About the closest I would be able to do to use the sequencer of my keyboard as a style would be to record the background that I want of an entire specific song -- with all of the chord changes recorded into this sequencer recording.  Then, after recording this background, I could just start that sequencer recording to play the background, and I could play along with it.  But of course, this would only work specifically for one particular song -- you'd have to record a specific background of an entire song on the sequencer for each song you'd want to play.  And if, while playing, you made a mistake, you could not "improvise" and repeat a measure or anything like that, because your background on the sequencer would just keep on playing what you had previously recorded.

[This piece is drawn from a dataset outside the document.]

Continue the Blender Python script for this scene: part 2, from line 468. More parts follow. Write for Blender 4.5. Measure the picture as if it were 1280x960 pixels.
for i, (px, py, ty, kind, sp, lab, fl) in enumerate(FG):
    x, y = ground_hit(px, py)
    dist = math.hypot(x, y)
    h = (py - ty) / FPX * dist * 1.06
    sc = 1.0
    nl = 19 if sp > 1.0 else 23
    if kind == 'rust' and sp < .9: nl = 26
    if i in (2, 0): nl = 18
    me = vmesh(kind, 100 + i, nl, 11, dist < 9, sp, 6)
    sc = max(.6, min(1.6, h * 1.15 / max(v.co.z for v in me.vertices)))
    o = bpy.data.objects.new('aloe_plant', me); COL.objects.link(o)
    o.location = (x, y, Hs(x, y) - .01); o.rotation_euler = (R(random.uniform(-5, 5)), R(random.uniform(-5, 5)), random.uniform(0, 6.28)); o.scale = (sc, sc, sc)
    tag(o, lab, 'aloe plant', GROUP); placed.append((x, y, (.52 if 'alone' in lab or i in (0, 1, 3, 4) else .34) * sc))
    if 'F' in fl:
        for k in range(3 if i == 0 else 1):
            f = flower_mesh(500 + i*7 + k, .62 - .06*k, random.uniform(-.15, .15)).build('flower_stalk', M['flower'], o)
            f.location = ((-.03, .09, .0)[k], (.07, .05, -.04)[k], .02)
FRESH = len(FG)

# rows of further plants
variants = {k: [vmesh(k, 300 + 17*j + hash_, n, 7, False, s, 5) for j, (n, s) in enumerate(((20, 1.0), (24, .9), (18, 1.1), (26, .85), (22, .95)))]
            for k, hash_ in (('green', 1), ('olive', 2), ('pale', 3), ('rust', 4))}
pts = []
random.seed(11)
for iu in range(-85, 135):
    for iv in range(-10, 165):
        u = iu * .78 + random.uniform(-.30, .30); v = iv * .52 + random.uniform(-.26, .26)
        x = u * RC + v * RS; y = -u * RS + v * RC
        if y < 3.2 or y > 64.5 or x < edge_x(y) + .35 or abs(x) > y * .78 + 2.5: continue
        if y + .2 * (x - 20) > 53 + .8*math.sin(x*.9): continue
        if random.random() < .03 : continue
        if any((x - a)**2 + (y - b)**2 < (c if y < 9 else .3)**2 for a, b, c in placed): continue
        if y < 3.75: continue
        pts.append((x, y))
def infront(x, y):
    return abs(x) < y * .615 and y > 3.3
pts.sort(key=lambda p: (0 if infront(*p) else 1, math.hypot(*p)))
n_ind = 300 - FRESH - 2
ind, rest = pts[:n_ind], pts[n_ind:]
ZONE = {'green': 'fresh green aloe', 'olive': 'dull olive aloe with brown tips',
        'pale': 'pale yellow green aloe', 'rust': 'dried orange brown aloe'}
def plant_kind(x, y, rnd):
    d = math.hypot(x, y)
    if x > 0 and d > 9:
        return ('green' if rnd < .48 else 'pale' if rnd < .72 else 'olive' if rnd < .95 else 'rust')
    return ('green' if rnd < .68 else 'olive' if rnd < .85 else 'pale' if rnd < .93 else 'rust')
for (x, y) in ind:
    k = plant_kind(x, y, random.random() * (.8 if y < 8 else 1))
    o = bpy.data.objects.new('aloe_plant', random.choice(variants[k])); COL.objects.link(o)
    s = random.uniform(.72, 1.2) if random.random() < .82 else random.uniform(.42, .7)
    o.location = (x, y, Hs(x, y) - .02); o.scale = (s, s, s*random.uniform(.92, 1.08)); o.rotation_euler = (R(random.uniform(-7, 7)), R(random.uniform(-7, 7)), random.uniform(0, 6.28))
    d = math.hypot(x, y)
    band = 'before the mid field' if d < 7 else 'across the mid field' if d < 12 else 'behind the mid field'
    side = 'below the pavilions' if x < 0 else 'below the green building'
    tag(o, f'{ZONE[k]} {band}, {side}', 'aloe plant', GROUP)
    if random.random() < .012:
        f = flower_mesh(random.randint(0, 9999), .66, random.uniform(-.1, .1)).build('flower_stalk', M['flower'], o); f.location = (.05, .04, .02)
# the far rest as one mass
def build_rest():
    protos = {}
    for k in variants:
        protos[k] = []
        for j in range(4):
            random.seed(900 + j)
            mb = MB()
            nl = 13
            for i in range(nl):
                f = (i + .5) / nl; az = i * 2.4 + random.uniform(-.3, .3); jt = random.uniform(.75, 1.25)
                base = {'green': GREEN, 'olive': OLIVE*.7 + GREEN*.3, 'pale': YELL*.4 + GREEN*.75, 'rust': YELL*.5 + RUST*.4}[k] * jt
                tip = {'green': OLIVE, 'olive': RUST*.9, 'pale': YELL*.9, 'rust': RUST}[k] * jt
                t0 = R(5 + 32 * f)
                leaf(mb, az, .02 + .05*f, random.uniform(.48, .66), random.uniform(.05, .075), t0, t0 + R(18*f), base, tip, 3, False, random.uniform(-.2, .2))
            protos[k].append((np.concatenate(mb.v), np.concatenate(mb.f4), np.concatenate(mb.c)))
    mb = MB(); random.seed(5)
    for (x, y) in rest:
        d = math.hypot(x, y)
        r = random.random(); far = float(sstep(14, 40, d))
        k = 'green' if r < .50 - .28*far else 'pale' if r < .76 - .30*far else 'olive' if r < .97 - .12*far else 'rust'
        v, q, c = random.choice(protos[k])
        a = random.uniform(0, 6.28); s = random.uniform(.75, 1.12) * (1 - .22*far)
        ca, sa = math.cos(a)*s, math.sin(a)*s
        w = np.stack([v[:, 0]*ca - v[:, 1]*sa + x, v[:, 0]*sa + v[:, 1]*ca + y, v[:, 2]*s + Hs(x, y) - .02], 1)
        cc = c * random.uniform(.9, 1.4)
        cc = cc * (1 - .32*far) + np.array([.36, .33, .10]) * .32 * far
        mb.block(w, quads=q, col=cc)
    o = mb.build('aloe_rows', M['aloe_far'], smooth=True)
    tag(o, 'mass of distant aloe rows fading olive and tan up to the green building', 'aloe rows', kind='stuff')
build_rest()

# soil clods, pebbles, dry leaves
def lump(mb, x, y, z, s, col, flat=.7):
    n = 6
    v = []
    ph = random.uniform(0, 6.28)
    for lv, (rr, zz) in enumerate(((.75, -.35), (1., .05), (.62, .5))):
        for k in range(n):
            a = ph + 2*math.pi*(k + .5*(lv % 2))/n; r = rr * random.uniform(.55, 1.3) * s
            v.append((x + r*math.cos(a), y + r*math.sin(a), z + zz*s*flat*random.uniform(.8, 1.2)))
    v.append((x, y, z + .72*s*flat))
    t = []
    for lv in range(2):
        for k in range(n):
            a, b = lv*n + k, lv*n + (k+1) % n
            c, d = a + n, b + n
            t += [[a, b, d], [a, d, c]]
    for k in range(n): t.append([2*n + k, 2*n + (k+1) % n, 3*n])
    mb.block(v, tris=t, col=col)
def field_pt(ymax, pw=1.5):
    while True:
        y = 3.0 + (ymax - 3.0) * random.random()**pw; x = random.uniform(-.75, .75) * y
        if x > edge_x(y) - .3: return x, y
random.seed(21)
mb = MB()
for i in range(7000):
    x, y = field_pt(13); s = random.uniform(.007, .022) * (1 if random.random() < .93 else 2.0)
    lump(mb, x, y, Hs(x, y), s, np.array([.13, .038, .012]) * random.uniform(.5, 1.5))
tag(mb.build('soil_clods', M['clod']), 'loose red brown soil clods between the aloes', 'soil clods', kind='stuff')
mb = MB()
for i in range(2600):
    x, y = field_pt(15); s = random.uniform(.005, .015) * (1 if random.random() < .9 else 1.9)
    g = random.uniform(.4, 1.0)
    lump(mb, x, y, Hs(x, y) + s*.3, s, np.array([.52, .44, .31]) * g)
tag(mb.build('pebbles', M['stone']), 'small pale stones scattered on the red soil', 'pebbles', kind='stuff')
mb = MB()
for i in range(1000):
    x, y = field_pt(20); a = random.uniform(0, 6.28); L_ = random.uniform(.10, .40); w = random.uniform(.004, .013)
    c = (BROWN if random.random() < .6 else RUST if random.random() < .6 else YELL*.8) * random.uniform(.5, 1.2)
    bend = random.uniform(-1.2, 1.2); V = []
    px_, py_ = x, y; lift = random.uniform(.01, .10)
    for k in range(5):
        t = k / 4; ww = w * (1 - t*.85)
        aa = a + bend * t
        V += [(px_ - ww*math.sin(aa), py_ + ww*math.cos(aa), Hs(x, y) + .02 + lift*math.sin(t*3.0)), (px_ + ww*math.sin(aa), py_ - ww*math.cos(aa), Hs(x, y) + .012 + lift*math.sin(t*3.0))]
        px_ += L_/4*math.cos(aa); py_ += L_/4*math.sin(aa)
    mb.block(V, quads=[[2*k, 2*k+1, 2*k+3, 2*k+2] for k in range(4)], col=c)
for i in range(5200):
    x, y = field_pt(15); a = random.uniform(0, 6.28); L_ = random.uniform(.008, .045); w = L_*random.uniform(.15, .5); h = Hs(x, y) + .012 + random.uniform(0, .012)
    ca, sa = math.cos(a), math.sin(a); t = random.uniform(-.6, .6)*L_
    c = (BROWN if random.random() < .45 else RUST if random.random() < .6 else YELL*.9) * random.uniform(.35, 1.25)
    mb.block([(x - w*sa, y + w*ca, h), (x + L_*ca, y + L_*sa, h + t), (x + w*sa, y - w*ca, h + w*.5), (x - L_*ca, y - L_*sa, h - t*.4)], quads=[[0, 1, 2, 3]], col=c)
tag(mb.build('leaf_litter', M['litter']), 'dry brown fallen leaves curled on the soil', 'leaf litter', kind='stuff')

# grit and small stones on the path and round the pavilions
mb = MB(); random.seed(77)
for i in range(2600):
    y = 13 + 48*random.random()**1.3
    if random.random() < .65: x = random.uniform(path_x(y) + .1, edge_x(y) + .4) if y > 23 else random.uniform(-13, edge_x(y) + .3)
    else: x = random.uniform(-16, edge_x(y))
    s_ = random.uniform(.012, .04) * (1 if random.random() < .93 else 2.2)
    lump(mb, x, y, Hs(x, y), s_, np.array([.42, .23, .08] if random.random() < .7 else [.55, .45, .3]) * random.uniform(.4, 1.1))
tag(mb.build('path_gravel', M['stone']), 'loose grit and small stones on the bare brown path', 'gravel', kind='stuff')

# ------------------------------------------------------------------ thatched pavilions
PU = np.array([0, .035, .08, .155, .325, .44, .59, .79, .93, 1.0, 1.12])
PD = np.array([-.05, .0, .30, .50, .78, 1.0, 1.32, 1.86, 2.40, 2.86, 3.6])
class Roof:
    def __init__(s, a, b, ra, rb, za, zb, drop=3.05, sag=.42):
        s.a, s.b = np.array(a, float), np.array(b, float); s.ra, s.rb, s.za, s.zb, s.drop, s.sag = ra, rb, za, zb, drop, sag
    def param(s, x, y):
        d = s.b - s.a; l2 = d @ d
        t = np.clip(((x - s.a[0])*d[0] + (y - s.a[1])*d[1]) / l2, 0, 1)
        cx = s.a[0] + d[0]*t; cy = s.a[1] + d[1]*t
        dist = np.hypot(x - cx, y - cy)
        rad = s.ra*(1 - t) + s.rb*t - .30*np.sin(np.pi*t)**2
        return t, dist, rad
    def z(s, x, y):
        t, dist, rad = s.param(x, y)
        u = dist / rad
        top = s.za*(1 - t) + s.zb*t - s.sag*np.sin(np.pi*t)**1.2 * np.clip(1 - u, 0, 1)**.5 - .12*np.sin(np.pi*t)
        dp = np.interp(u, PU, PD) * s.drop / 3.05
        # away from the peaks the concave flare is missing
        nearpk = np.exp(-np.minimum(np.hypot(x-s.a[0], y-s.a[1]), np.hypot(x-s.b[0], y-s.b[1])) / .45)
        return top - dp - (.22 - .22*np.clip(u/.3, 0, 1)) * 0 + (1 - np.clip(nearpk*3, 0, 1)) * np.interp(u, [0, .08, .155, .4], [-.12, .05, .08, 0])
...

But, let us know what keyboard you have and, if it's something any of us are familiar with, we'll see if there are any other options for you.
« Last Edit: February 10, 2021, 06:42:12 PM by SciNote »
Bob
Current: Yamaha PSR-E433, Roland GAIA SH-01, Casio CDP-200R, Casio MT-68 (wired to bass pedals)
Past: Yamaha PSR-520, PSR-510, PSR-500, DX-7, D-80 home organ, and a few Casios
 

Offline casiokid

Re: Sequencer Styles
« Reply #4 on: February 10, 2021, 08:00:52 PM »
Thank you SciNote

Currently I don't have a keyboard but I'm looking at the E400 series.  In the past I've had Casio and Korg and have found that the styles are often 'too busy' to be to my liking.  Particularly drum and bass parts.  Therefore in anticipation of buying such a keyboard I was wondering if I could create styles from the sequencer, but I think you have confirmed my own thoughts and conclusions.  Thanks again.
 

Offline SciNote

Re: Sequencer Styles
« Reply #5 on: February 10, 2021, 11:11:51 PM »
My pleasure, glad I could help!  So, yeah -- the PSR-E400 series -- that's kind of my area of expertise, as I have the PSR-E433, though I don't use all of its features.  With styles, I usually just keep the auto accompaniment off and only use the drum rhythms.

Currently, the most recent keyboard in this line is the PSR-E463, though most of us are anticipating its replacement -- the PSR-E473 -- to be released within the next few months, though that is pure speculation at this point.  And what additional functions it may have is also pure speculation at this point.

But yes, the E463 has no style creator on board, and I would suspect that all of its looping and sequencing functions work just like on my E433.  And I guess I should clarify what I wrote before -- while the sequencer does, in concept, work like a tape recorder, it is not actually recording the audio of what you play, but it instead records the data of each keystroke you play (such as what note you play, when you play it, how hard you hit the key, the tone selected for that note, and a variety of other information) as you play them.  This is MIDI data.  Then, when you play the recording back on the keyboard, the keyboard's sequencer just sees and interprets this data and uses this data to just tell the keyboard what notes to play, when to play them, what tone to use, and all of the other parameters stored in the sequencer MIDI recording.

I do believe it is possible to send this data to a computer with a "MIDI to style" creator program, and then use that program to create the style on the computer.  But this would have to be done on a computer, not the keyboard.  Once the custom style is created on the computer, it can then be loaded on to the PSR-E463 as an additional style -- I believe the PSR-E463 can store up to 10 additional styles.  The style would have to adhere to certain limitations for it to be able to be loaded and work on the PSR-E463.  For example, I don't think it can be more than 50K bytes in size, and it could only have two variations (the A/B variations), not four variations like you see on the PSR-S/PSR-SX/Tyros/Genos keyboards.
« Last Edit: February 10, 2021, 11:14:08 PM by SciNote »
Bob
Current: Yamaha PSR-E433, Roland GAIA SH-01, Casio CDP-200R, Casio MT-68 (wired to bass pedals)
Past: Yamaha PSR-520, PSR-510, PSR-500, DX-7, D-80 home organ, and a few Casios
 

Offline DerekA

Re: Sequencer Styles
« Reply #6 on: February 11, 2021, 09:21:08 AM »
Also worth noting that the E4xx models have the ability to switch parts of the style on/off as you play, which can make them less 'busy'.

But I guess fundamentally, if you want to create your own patterns that transpose with the chord, you need the style creator. You can get external software to create styles, but if you want to keep it all on the keyboard you need at least a PSR model.